The Society of St.-Sulpice was organized in 1642 by J.J. Olier* in the parish of St.-Sulpice in Paris. Sulpicians are secular priests whose principal task is the theological education of parish clergy. As secular priests, Sulpicians take no special vows and are permitted to hold private property. Nevertheless they are expected to use their property in the service of Christ and to own it as though they did not have it. Theological training has never meant for the Sulpicians merely instruction in Scripture and dogmatics without spiritual formation and devotion to prayer and ascetism. To encourage the spiritual formation of their students, Sulpicians live a common life with them and share their spiritual exercises. In the past Sulpicians were strongly Thomist in their theology, though their spirituality followed the methods developed by their third superior-general, L. Tronson (1676-1700).

The society spread to Canada in 1657, even before it received papal sanction and its own constitutions.

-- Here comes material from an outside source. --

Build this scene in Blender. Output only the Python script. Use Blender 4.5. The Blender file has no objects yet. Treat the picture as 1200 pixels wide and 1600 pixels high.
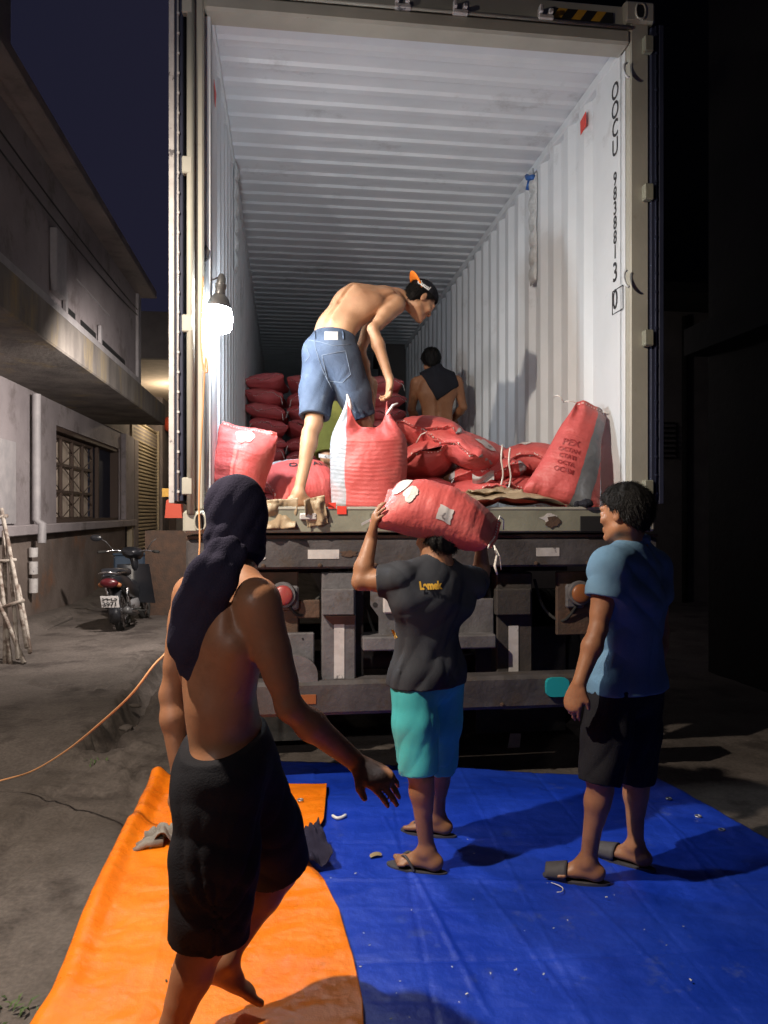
import bpy, bmesh, math, random
import numpy as np
from mathutils import Vector, Matrix

# ------------------------------------------------------------------ camera
SC = bpy.context.scene
CAM_H, YAW, FPX = 1.52, math.radians(7.4), 1180.0
cS, cC = math.sin(YAW), math.cos(YAW)
cam_d = bpy.data.cameras.new('camera')
cam = bpy.data.objects.new('camera', cam_d); SC.collection.objects.link(cam)
cam.location = (0, 0, CAM_H); cam.rotation_euler = (math.pi/2, 0, -YAW)
cam_d.sensor_fit = 'HORIZONTAL'; cam_d.sensor_width = 36; cam_d.lens = 36*FPX/1200
cam_d.clip_start = .05; cam_d.clip_end = 400
SC.camera = cam
# ------------------------------------------------------------------ night sky
W = bpy.data.worlds.new('World'); SC.world = W; W.use_nodes = True
wn = W.node_tree.nodes; wl = W.node_tree.links
bg = wn['Background']
tc = wn.new('ShaderNodeTexCoord'); nz = wn.new('ShaderNodeTexNoise'); nz.inputs['Scale'].default_value = 1.3
rp = wn.new('ShaderNodeValToRGB')
rp.color_ramp.elements[0].position = .3; rp.color_ramp.elements[0].color = (.0075, .009, .022, 1)
rp.color_ramp.elements[1].position = .75; rp.color_ramp.elements[1].color = (.014, .013, .026, 1)
wl.new(tc.outputs['Generated'], nz.inputs['Vector']); wl.new(nz.outputs['Fac'], rp.inputs['Fac'])
wl.new(rp.outputs['Color'], bg.inputs['Color']); bg.inputs['Strength'].default_value = 1.0
# ------------------------------------------------------------------ exposure
vs = SC.view_settings
vs.view_transform = 'Standard'; vs.look = 'None'; vs.exposure = 0.0; vs.gamma = 1.0; vs.use_curve_mapping = False
SC.render.engine = 'CYCLES'
cy = SC.cycles
cy.use_denoising = True; cy.max_bounces = 10; cy.diffuse_bounces = 7; cy.glossy_bounces = 3; cy.transmission_bounces = 4
cy.sample_clamp_indirect = 4.0
try: cy.denoiser = 'OPENIMAGEDENOISE'
except Exception: pass
BULB_STRENGTH, WORK_LAMP_W, STREET_LAMP_W, ALLEY_LAMP_W = 345.0, 610.0, 320.0, 90.0
LANE_FILL_W = 760.0

# ------------------------------------------------------------------ measuring helpers
def PC(xr, D, z): return Vector((xr*cC + D*cS, -xr*cS + D*cC, z))
def P(px, py, D): return PC((px-600)/FPX*D, D, CAM_H-(py-800)/FPX*D)
def PZ(px, py, z=0.0):
    D = FPX*(CAM_H-z)/(py-800); return PC((px-600)/FPX*D, D, z)
def PY(px, py, Y):
    t = (px-600)/FPX; X = Y*(cS + t*cC)/(cC - t*cS); D = X*cS + Y*cC
    return Vector((X, Y, CAM_H-(py-800)/FPX*D))
def PX(px, py, X):
    t = (px-600)/FPX; Y = X*(cC - t*cS)/(cS + t*cC); D = X*cS + Y*cC
    return Vector((X, Y, CAM_H-(py-800)/FPX*D))
def V(*a): return Vector(a)

# ------------------------------------------------------------------ materials
def mat(name, col, col2=None, scale=4.0, rough=.7, metal=0.0, bump=0.0, bscale=30.0, detail=6.0, emit=None, est=0.0,
        stops=(.35, .65), sss=0.0, stretch=(1, 1, 1), spec=.5, col3=None, s3=9.0, c3=(.6, .68), coat=0.0, rough2=None):
    m = bpy.data.materials.new(name); m.use_nodes = True
    n, l = m.node_tree.nodes, m.node_tree.links
    b = n['Principled BSDF']
    b.inputs['Base Color'].default_value = (*col, 1); b.inputs['Roughness'].default_value = rough
    b.inputs['Metallic'].default_value = metal; b.inputs['Specular IOR Level'].default_value = spec
    if coat: b.inputs['Coat Weight'].default_value = coat; b.inputs['Coat Roughness'].default_value = .25
    if sss:
        b.inputs['Subsurface Weight'].default_value = sss
        b.inputs['Subsurface Radius'].default_value = (.012, .005, .003); b.inputs['Subsurface Scale'].default_value = 1.0
    if emit: b.inputs['Emission Color'].default_value = (*emit, 1); b.inputs['Emission Strength'].default_value = est
    t = n.new('ShaderNodeTexCoord'); mp = n.new('ShaderNodeMapping'); mp.inputs['Scale'].default_value = stretch
    l.new(t.outputs['Object'], mp.inputs['Vector'])
    out = None
    if col2:
        z = n.new('ShaderNodeTexNoise'); z.inputs['Scale'].default_value = scale; z.inputs['Detail'].default_value = detail
        z.inputs['Roughness'].default_value = .6
        l.new(mp.outputs['Vector'], z.inputs['Vector'])
        r = n.new('ShaderNodeValToRGB'); r.color_ramp.elements[0].position, r.color_ramp.elements[1].position = stops
        r.color_ramp.elements[0].color = (*col, 1); r.color_ramp.elements[1].color = (*col2, 1)
        l.new(z.outputs['Fac'], r.inputs['Fac']); out = r.outputs['Color']
        if rough2 is not None:
            rr = n.new('ShaderNodeMapRange'); rr.inputs[1].default_value, rr.inputs[2].default_value = stops
            rr.inputs[3].default_value, rr.inputs[4].default_value = rough, rough2
            l.new(z.outputs['Fac'], rr.inputs[0]); l.new(rr.outputs[0], b.inputs['Roughness'])
    if col3:
        z3 = n.new('ShaderNodeTexNoise'); z3.inputs['Scale'].default_value = s3; z3.inputs['Detail'].default_value = 8
        z3.inputs['Roughness'].default_value = .7
        l.new(mp.outputs['Vector'], z3.inputs['Vector'])
        r3 = n.new('ShaderNodeMapRange'); r3.inputs[1].default_value, r3.inputs[2].default_value = c3
        l.new(z3.outputs['Fac'], r3.inputs[0])
        mx = n.new('ShaderNodeMix'); mx.data_type = 'RGBA'
        l.new(r3.outputs[0], mx.inputs[0])
        if out: l.new(out, mx.inputs[6])
        else: mx.inputs[6].default_value = (*col, 1)
        mx.inputs[7].default_value = (*col3, 1); out = mx.outputs[2]
    if out: l.new(out, b.inputs['Base Color'])
    if bump:
        z2 = n.new('ShaderNodeTexNoise'); z2.inputs['Scale'].default_value = bscale; z2.inputs['Detail'].default_value = 8
        z2.inputs['Roughness'].default_value = .6
        l.new(mp.outputs['Vector'], z2.inputs['Vector'])
        bp = n.new('ShaderNodeBump'); bp.inputs['Strength'].default_value = bump; bp.inputs['Distance'].default_value = .02
        l.new(z2.outputs['Fac'], bp.inputs['Height']); l.new(bp.outputs['Normal'], b.inputs['Normal'])
    m['bsdf'] = 1
    return m
M = {}
M['cream'] = mat('cream_paint', (.44, .43, .37), (.37, .36, .31), 3, .5, bump=.08, bscale=40, col3=(.20, .15, .10), s3=7, c3=(.66, .74))
M['sillp'] = mat('sill_paint', (.27, .27, .21), (.19, .19, .15), 5, .6, bump=.12, bscale=50, col3=(.09, .07, .05), s3=9, c3=(.60, .70))
M['white_in'] = mat('container_white', (.74, .78, .82), (.67, .71, .75), 2.0, .42, bump=.05, bscale=25, col3=(.40, .41, .42), s3=2.2, c3=(.58, .78))
M['door_dark'] = mat('door_paint', (.028, .032, .060), (.02, .024, .045), 4, .6, spec=.25)
M['gasket'] = mat('rubber_gasket', (.02, .02, .022), rough=.6)
M['metal'] = mat('galvanised_bar', (.5, .5, .52), (.35, .35, .37), 12, .4, .6)
M['grime'] = mat('grimy_grey_paint', (.080, .073, .077), (.036, .032, .034), 5, .7, bump=.3, bscale=35, col3=(.06, .045, .035), s3=6, c3=(.52, .66))
M['grime2'] = mat('lighter_grey_steel', (.14, .135, .145), (.08, .076, .08), 7, .6, bump=.25, bscale=40, col3=(.08, .06, .045), s3=8, c3=(.58, .7))
M['black_steel_and_shade'] = mat('black_chassis_and_shade', (.03, .028, .028), (.05, .04, .036), 6, .8, bump=.3, bscale=30)  # black steel parts, and shade put into the right upright's colour
M['rust'] = mat('rusty_plate', (.10, .055, .035), (.06, .04, .03), 9, .85, bump=.4, bscale=40)
M['rubber'] = mat('tyre_rubber', (.018, .018, .018), (.035, .033, .03), 9, .85, bump=.3, bscale=60)
M['tape_white'] = mat('worn_white_tape', (.55, .53, .52), (.42, .40, .40), 14, .5, col3=(.12, .11, .12), s3=12, c3=(.60, .64))
M['red_lamp'] = mat('red_lens', (.30, .04, .04), (.30, .07, .06), 20, .35, col3=(.35, .3, .28), s3=20, c3=(.6, .75))
M['amber_lens'] = mat('amber_lens', (.26, .09, .03), rough=.4)
M['teal_patch'] = mat('teal_plastic', (.01, .32, .36), rough=.6)
M['hz_y'] = mat('hazard_yellow', (.62, .33, .03), (.5, .27, .03), 30, .5)
M['black'] = mat('flat_black', (.012, .012, .013), rough=.7)
M['letters'] = mat('stencil_black', (.03, .03, .035), rough=.6)
M['red_tape'] = mat('red_tape', (.75, .06, .04), rough=.45)
M['blue_tape'] = mat('blue_tie', (.03, .12, .4), rough=.5)
M['desiccant'] = mat('white_plastic_bag', (.62, .64, .65), (.5, .52, .53), 30, .35, bump=.5, bscale=40)
M['kraft'] = mat('kraft_paper', (.36, .27, .17), (.30, .22, .14), 8, .8, bump=.25, bscale=25)
M['bulb'] = mat('lit_bulb', (1, 1, 1), emit=(.86, .94, 1.0), est=BULB_STRENGTH)
M['warm_bulb'] = mat('warm_lit_bulb', (1, 1, 1), emit=(1, .78, .45), est=30)
M['dark_plastic'] = mat('dark_plastic', (.05, .05, .055), (.08, .08, .08), 30, .35)
M['grey_plastic'] = mat('lamp_housing', (.35, .36, .37), rough=.4)
M['orange_wire'] = mat('orange_wire', (.66, .33, .15), rough=.5)
M['wire_w'] = mat('white_wire', (.62, .56, .44), rough=.5)
M['skin_a'] = mat('skin_light_brown', (.50, .285, .165), (.40, .21, .12), 7, .45, rough2=.6, col3=(.34, .15, .085), s3=9, c3=(.55, .85), bump=.08, bscale=120, sss=.10, spec=.4)
M['skin_b'] = mat('skin_brown', (.34, .165, .088), (.25, .115, .058), 5, col3=(.18, .07, .035), s3=11, c3=(.55, .85), rough=.42, rough2=.58, bump=.07, bscale=120, sss=.08, spec=.45)
M['skin_c'] = mat('skin_tan', (.37, .175, .092), (.26, .115, .058), 5, .40, col3=(.17, .065, .032), s3=9, c3=(.52, .85), rough2=.58, bump=.07, bscale=120, sss=.08, spec=.45)
M['hair'] = mat('black_hair', (.005, .0045, .0045), (.009, .008, .008), 60, .6, spec=.22, bump=.35, bscale=190, stretch=(1, 1, .25))
M['eye_w'] = mat('eye_white', (.5, .48, .45), rough=.3)
M['denim'] = mat('faded_denim', (.045, .062, .10), (.09, .115, .165), 6, .85, bump=.35, bscale=250, stops=(.3, .7), col3=(.20, .24, .30), s3=4.5, c3=(.58, .78), spec=.12)
M['denim_seam'] = mat('denim_seam', (.15, .18, .23), rough=.9)
M['olive'] = mat('olive_cotton', (.16, .16, .04), (.12, .12, .03), 8, .9, bump=.3, bscale=150, spec=.12)
M['charcoal'] = mat('charcoal_jersey', (.036, .039, .048), (.050, .054, .064), 5, .9, bump=.25, bscale=300, spec=.12)
M['teal'] = mat('teal_satin', (.075, .50, .53), (.06, .43, .46), 8, .45, bump=.15, bscale=200, spec=.35)
M['polo'] = mat('blue_polo', (.13, .235, .35), (.105, .20, .305), 7, .85, bump=.35, bscale=350, spec=.12)
M['blackcloth'] = mat('black_shorts_cloth', (.012, .012, .015), (.018, .018, .022), 6, .85, bump=.25, bscale=200, spec=.12)
M['navycloth'] = mat('navy_scarf_cloth', (.021, .019, .036), (.033, .030, .052), 6, .95, bump=.35, bscale=200, spec=.12)
M['capcloth'] = mat('black_cap_cloth', (.018, .018, .024), rough=.85, bump=.2, bscale=200, spec=.12)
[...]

While suffering a partial eclipse during the French Revolution, it was restored during the reign of Napoleon. In 1791, under J.A. Emery, the order founded St. Mary's Seminary in Baltimore, the oldest Roman Catholic seminary in the USA, now a pontifical university. The society has numbered among its members many distinguished theologians, such as the French Church historian P. Pourrat and the American biblical scholar Raymond Brown.

See L. Bertrand, Bibliothèque Sulpicienne, ou Histoire littéraire de la compagnie de Saint-Sulpice (3 vols., 1900) and C.G. Herbermann, The Sulpicians in the United States (1916).